▶ _DATA SECTION_
################

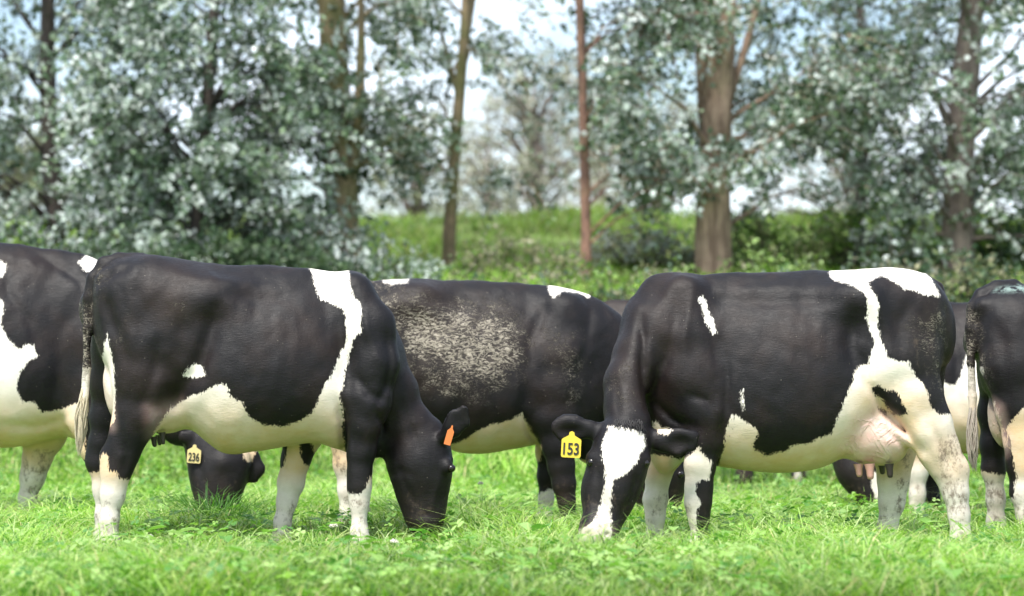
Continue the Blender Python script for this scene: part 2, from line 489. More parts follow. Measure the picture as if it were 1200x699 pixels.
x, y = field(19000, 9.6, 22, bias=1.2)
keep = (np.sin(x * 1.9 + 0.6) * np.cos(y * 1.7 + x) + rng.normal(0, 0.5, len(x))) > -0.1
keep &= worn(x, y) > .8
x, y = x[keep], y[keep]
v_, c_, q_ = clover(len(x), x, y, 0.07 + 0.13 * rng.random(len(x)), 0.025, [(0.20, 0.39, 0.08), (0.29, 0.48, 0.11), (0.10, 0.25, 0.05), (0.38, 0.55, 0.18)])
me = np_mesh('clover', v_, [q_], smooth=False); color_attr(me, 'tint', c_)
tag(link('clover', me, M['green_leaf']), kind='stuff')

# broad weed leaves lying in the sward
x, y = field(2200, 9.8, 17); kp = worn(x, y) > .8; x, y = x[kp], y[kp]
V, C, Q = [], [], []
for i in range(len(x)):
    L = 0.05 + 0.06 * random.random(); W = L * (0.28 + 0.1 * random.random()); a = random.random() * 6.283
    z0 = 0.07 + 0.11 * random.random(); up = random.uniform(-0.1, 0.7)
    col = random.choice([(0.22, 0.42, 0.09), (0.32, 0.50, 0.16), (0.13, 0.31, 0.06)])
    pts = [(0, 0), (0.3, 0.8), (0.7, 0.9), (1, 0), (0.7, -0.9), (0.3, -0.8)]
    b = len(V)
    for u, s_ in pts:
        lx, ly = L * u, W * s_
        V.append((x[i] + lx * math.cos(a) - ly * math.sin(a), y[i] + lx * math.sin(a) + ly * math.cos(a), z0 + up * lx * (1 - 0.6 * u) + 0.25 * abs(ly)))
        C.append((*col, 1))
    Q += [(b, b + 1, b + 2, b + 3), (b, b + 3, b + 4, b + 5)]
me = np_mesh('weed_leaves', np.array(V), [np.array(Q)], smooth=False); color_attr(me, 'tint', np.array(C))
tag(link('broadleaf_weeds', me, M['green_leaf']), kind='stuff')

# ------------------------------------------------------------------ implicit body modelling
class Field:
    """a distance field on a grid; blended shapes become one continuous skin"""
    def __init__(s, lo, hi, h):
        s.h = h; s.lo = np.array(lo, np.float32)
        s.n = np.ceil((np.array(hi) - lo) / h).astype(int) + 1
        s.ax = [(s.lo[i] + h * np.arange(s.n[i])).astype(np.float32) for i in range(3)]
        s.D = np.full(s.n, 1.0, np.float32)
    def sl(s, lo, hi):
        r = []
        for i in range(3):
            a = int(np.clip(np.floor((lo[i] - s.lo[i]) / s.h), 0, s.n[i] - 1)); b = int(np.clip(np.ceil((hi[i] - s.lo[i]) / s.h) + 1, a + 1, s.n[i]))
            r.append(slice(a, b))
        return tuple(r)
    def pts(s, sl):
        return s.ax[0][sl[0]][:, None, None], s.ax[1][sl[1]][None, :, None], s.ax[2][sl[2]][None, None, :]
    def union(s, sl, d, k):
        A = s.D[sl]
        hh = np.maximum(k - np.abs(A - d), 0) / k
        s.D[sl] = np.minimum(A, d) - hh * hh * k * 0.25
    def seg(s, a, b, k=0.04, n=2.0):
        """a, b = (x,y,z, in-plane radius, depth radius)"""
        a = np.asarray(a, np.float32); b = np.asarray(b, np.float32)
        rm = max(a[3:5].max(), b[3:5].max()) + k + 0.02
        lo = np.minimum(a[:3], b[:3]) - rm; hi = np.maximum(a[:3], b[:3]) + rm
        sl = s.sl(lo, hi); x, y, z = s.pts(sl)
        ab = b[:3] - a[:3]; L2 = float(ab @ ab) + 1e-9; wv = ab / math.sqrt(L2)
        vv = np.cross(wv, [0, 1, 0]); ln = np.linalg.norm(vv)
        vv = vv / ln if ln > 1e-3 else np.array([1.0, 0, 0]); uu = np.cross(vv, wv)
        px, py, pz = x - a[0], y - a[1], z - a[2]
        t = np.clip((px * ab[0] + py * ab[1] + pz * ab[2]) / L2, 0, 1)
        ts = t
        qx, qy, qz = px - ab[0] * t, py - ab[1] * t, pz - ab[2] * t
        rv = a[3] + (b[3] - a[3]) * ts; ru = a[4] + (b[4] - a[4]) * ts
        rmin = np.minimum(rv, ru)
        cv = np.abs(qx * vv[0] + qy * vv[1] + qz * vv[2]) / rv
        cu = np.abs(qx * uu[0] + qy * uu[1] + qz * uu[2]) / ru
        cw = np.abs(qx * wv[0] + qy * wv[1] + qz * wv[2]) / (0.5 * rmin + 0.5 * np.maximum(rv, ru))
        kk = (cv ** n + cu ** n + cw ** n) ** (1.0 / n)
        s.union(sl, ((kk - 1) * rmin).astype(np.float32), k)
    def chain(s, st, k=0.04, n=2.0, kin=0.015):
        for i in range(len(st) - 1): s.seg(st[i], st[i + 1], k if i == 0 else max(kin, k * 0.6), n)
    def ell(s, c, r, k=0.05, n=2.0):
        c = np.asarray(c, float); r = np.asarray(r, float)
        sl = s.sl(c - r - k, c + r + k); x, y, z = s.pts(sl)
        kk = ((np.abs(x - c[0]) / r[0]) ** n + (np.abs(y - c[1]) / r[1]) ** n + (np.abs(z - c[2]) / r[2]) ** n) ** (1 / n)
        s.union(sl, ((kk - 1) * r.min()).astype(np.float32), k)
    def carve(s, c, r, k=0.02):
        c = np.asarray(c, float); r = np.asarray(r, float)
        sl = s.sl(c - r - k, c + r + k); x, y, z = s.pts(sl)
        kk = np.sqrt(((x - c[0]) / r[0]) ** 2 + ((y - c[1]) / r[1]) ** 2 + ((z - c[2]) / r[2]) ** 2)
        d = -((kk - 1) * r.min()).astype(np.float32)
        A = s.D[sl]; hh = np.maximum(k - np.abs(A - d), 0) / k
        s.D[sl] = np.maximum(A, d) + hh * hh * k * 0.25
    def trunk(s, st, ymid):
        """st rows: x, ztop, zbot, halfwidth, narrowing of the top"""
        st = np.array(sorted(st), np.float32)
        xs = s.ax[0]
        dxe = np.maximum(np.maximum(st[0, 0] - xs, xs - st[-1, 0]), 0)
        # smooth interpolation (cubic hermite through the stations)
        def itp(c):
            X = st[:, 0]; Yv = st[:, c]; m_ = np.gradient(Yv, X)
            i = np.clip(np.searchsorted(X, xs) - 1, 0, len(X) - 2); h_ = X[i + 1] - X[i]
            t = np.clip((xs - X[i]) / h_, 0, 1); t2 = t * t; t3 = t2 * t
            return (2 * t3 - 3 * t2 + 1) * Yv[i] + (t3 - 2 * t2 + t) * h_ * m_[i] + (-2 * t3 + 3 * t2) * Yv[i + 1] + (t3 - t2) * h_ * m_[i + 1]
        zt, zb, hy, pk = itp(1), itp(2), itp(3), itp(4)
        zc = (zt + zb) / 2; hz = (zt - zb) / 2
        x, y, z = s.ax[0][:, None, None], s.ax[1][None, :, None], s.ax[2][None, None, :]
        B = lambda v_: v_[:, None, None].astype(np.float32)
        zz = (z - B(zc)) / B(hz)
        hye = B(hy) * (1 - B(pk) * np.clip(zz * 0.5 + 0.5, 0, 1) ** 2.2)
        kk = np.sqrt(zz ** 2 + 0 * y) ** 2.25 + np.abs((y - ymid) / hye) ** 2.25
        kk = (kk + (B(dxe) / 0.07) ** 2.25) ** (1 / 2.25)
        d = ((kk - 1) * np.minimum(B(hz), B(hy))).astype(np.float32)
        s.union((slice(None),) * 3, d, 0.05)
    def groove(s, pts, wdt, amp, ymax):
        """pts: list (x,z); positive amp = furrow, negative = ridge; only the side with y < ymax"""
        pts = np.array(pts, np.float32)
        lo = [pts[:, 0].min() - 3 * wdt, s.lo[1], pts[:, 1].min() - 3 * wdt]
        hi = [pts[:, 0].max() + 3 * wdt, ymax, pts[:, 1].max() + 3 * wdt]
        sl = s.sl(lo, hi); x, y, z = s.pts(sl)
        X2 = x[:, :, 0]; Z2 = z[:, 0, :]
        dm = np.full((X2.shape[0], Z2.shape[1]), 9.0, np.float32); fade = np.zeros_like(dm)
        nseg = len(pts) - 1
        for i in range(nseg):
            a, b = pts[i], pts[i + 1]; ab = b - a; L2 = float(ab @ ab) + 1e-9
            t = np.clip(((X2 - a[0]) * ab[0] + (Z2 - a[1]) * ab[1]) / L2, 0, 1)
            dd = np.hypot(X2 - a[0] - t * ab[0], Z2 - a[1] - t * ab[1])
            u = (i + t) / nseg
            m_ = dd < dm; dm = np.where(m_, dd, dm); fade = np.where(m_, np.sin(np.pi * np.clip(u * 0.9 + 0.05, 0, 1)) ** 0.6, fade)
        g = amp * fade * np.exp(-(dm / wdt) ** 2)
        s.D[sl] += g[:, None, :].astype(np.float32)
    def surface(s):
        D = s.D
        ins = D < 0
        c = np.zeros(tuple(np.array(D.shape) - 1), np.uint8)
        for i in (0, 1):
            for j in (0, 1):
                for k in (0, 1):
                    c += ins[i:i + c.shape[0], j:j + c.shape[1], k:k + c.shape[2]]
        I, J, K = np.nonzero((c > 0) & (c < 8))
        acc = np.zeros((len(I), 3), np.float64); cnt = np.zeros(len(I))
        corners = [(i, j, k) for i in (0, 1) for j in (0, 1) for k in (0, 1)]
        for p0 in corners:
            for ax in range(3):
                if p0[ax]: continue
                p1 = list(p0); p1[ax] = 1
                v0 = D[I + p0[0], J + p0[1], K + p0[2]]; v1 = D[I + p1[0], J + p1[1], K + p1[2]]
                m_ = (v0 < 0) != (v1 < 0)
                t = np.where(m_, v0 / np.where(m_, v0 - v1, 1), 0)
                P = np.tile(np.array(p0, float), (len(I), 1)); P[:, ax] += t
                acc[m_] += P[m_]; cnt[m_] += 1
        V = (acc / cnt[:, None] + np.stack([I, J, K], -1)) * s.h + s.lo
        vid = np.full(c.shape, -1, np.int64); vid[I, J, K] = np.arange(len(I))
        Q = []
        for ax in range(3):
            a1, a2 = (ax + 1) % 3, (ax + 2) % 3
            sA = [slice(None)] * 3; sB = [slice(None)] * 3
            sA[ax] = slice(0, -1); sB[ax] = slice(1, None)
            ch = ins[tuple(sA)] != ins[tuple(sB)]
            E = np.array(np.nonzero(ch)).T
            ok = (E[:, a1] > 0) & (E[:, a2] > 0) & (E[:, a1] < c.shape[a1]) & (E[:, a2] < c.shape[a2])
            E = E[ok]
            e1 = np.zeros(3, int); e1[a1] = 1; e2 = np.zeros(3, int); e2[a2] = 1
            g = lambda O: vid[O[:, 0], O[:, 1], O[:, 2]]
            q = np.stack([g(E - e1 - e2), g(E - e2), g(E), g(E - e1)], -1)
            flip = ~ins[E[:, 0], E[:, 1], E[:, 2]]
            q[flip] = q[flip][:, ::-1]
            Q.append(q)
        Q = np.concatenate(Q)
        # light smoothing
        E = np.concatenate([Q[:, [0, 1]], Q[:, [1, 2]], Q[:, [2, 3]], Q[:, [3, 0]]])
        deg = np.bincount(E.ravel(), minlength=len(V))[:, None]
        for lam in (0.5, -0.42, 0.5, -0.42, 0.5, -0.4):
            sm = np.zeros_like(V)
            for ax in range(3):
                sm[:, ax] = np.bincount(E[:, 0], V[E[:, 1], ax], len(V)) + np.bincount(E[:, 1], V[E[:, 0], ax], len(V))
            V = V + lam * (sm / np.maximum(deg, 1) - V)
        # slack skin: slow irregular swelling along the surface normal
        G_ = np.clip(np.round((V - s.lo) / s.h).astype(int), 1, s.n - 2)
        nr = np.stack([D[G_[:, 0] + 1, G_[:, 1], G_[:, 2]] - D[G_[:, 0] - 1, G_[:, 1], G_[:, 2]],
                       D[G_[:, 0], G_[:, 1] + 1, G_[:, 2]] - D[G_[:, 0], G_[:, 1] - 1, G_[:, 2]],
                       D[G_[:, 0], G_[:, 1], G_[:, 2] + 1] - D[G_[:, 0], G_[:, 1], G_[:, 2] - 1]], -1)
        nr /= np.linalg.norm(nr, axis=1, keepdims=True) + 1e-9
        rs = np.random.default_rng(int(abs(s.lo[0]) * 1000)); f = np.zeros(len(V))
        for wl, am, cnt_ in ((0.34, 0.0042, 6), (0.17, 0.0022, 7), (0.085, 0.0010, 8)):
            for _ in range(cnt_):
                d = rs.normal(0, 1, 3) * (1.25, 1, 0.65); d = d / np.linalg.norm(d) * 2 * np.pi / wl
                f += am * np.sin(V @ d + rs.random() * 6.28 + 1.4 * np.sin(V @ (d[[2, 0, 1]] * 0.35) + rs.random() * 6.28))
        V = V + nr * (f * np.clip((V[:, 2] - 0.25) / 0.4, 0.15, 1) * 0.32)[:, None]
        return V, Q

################

▶ _YOUR TASK_
From the first line above down to the line with "tag(link('broadleaf_weeds', me, M['green_leaf']), kind='stuff')", reproduce every line and no others, omitting pictures.

▶ _ANSWER TO THE EXERCISE_
Continue the Blender Python script for this scene: part 2, from line 489. More parts follow. Measure the picture as if it were 1200x699 pixels.
x, y = field(19000, 9.6, 22, bias=1.2)
keep = (np.sin(x * 1.9 + 0.6) * np.cos(y * 1.7 + x) + rng.normal(0, 0.5, len(x))) > -0.1
keep &= worn(x, y) > .8
x, y = x[keep], y[keep]
v_, c_, q_ = clover(len(x), x, y, 0.07 + 0.13 * rng.random(len(x)), 0.025, [(0.20, 0.39, 0.08), (0.29, 0.48, 0.11), (0.10, 0.25, 0.05), (0.38, 0.55, 0.18)])
me = np_mesh('clover', v_, [q_], smooth=False); color_attr(me, 'tint', c_)
tag(link('clover', me, M['green_leaf']), kind='stuff')

# broad weed leaves lying in the sward
x, y = field(2200, 9.8, 17); kp = worn(x, y) > .8; x, y = x[kp], y[kp]
V, C, Q = [], [], []
for i in range(len(x)):
    L = 0.05 + 0.06 * random.random(); W = L * (0.28 + 0.1 * random.random()); a = random.random() * 6.283
    z0 = 0.07 + 0.11 * random.random(); up = random.uniform(-0.1, 0.7)
    col = random.choice([(0.22, 0.42, 0.09), (0.32, 0.50, 0.16), (0.13, 0.31, 0.06)])
    pts = [(0, 0), (0.3, 0.8), (0.7, 0.9), (1, 0), (0.7, -0.9), (0.3, -0.8)]
    b = len(V)
    for u, s_ in pts:
        lx, ly = L * u, W * s_
        V.append((x[i] + lx * math.cos(a) - ly * math.sin(a), y[i] + lx * math.sin(a) + ly * math.cos(a), z0 + up * lx * (1 - 0.6 * u) + 0.25 * abs(ly)))
        C.append((*col, 1))
    Q += [(b, b + 1, b + 2, b + 3), (b, b + 3, b + 4, b + 5)]
me = np_mesh('weed_leaves', np.array(V), [np.array(Q)], smooth=False); color_attr(me, 'tint', np.array(C))
tag(link('broadleaf_weeds', me, M['green_leaf']), kind='stuff')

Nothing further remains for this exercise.